13. L'arrêt en déduit qu'il ne peut être retenu que les titulaires sortants des marchés avaient l'obligation d'informer spontanément le pouvoir adjudicateur des évolutions possibles de la masse salariale, quand bien même auraient-ils été les seuls à détenir cette information en vertu de leur pouvoir de direction.
14. En statuant ainsi, alors que le titulaire d'un marché soumis à un appel d'offres en vue de son renouvellement et dont les contrats de travail liés à la réalisation de ce marché doivent être repris par l'attributaire, commet une faute en ne communiquant pas une information, telle que les évolutions prévues de la masse salariale concernée par l'obligation de reprise du personnel, essentielle à l'élaboration de leurs offres par les candidats et qu'il est seul à connaître, faisant ainsi obstacle au respect des règles de publicité et de mise en concurrence, la cour d'appel a violé le texte susvisé.

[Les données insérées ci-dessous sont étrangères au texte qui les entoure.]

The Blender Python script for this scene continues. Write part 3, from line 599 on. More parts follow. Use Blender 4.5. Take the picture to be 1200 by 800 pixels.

PAR CES MOTIFS, et sans qu'il y ait lieu de statuer sur les autres griefs, la Cour :
CASSE ET ANNULE, sauf en ce qu'il déclare recevables les demandes des sociétés Veolia propreté et Otus, l'arrêt rendu le 5 février 2020, entre les parties, par la cour d'appel de Paris ;
Remet, sauf sur ce point, l'affaire et les parties dans l'état où elles se trouvaient avant cet arrêt et les renvoie devant la cour d'appel de Paris autrement composée.
Condamne les sociétés Derichebourg environnement, Polyurbaine, Polysotis et Polytiane aux dépens ;
En application de l'article 700 du code de procédure civile, rejette la demande formée par les sociétés Derichebourg environnement, Polyurbaine, Polysotis et Polytiane et les condamne à payer aux société Veolia propreté et Otus la somme globale de 3 000 euros ;
Dit que sur les diligences du procureur général près la Cour de cassation, le présent arrêt sera transmis pour être transcrit en marge ou à la suite de l'arrêt partiellement cassé ;
Ainsi fait et jugé par la Cour de cassation, chambre commerciale, financière et économique, et prononcé par le président en son audience publique du onze janvier deux mille vingt-trois.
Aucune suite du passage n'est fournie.